Les finances publiques britanniques ont donc été surtout marquées par une très forte hausse des dépenses publiques dans les années 2000 et une très forte baisse dans les années 2010, en pourcentage du PIB. Le taux des prélèvements obligatoires a en revanche relativement peu varié et est resté à un très bas niveau (34 % du PIB en 2018).

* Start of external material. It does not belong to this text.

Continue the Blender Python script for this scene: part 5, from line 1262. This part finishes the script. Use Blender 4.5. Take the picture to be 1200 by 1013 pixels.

La dette publique du Royaume-Uni représentait environ 40 % du PIB en 1998, soit 20 points de moins que dans l’ensemble de l’Union européenne ou en France, et la situation était à peu près la même en 2007. Comme le déficit public britannique s’est beaucoup plus creusé pendant la crise et n’a rattrapé que récemment les niveaux français et européen, la dette publique a nettement plus augmenté au Royaume-Uni. En 2018, elle atteignait 87 % du PIB.
A)Le solde du compte des administrations publiques
A la fin du 20ème siècle et au début du 21ème, la capacité de financement (le solde) du compte des administrations publique du Royaume-Uni étaient positive. Dans ces années de forte croissance, d’autres pays se trouvaient dans la même situation et la capacité de financement moyenne était proche de zéro dans l’Union européenne en 2000. Les finances publiques de la France étaient toutefois déficitaires.
Source : Eurostat
Les comptes des administrations publiques britanniques se sont ensuite dégradés et se soldaient par un déficit de 2,6 % du PIB en 2007 à la veille de la crise, très proche de celui de la France mais nettement supérieur à la moyenne européenne.
L’impact des fluctuations de la croissance sur le solde public est neutralisé en estimant un « solde public corrigé du cycle » (graphique suivant). Il diffère du « solde structurel » par l’absence de correction au titre des opérations ponctuelles et temporaires. L’écart entre ces deux mesures étant par définition temporaire, les variations du solde structurel et du solde corrigé sur plusieurs années sont très proches et on considère ici que les soldes structurels et corrigés du cycle sont identiques[1].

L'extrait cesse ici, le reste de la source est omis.